Liberal teachers.

Abortion.

Absent fathers.

Mental health.

Wokeness.

Erosion of faith.

Smartphones (yes, smartphones).

Cultural sickness (whatever that encompasses).

Following the Uvalde school shooting, all the above were excuses trotted out for why the shooting happened. One conspiracy theory that was promoted by some Congress members even had the shooter being transgender.

However, leave it to Texas senator Ted Cruz to find the real culprit: the school. Apparently, schools have too many doors. In several news interviews, he commented that schools should have one door in, and one door out with multiple armed officers at that door. Because while that would create a myriad list of general safety issues and building code violations, just having one entrance would fix things for sure.

And we continued to hear that in the days and weeks afterwards from other politicians, even from former president Trump at the NRA conference in Houston the week after the shooting. Not that Cruz came up with anything original in his espousing. After the Santa Fe, Texas high school shooting, Texas Lt. Gov. Dan Patrick made a similar statement, saying there were too many entrances and exits on school campuses and reiterated that idea following Uvalde.

Except architecture isn’t the issue nor is it the solution.

However, instead of tackling the harder issue of access to guns while still trying to respect the basic ideas laid out in the Second Amendment, politicians approach school shootings as a problem with the infrastructure. Time and again we hear about “hardening” schools with metal detectors, fencing, and armed guards as different means to keep children safe.

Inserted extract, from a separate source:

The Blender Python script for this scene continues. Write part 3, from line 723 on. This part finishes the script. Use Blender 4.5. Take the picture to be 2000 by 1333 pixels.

Except architecture isn’t the issue.

School shootings have nothing to do with architecture or school design, and politicians know it. What they do have in common is a lack of political will to stand up to the gun lobby and say stop handing out guns from your semiautomatic PEZ dispenser. And yes, issues like mental health probably have a hand in what’s happening, but politicians need to start addressing the belief that Americans need to arm themselves to the teeth.

Unfortunately, my own professional organization, The American Institute of Architects, isn’t helping to push back on the notion that schools need to be fortresses or better designed to withstand violence from a shooter. In 2018, AIA announced they were launching initiatives to help address school violence.

However, it’s hard to take that seriously when one of their primary goals was to make “architectural and design services for schools an allowable use of funds within existing federal funding and grants…” Instead of pushing back on leaders to take on the issue of gun violence, one can easily look at their initiative as simply a means for the AIA to obtain more design fees for their members.

And architects aren’t exactly contributing to the conversation that schools don’t need to be hardened. Sandy Hook Elementary was rebuilt incorporating anti-terror measures in the design. Another firm designed a curved, bullet-resistant school in Los Angeles.

Firm and organization leaders should be pushing back on politicians to allow architects to focus on creating positive learning environments. Places where teachers can teach, and students can thrive. Not fortresses where traumatized students are taught which areas are designed for hiding when a shooter comes through the doors.

Because architecture isn’t the issue.

No matter what Ted Cruz might think.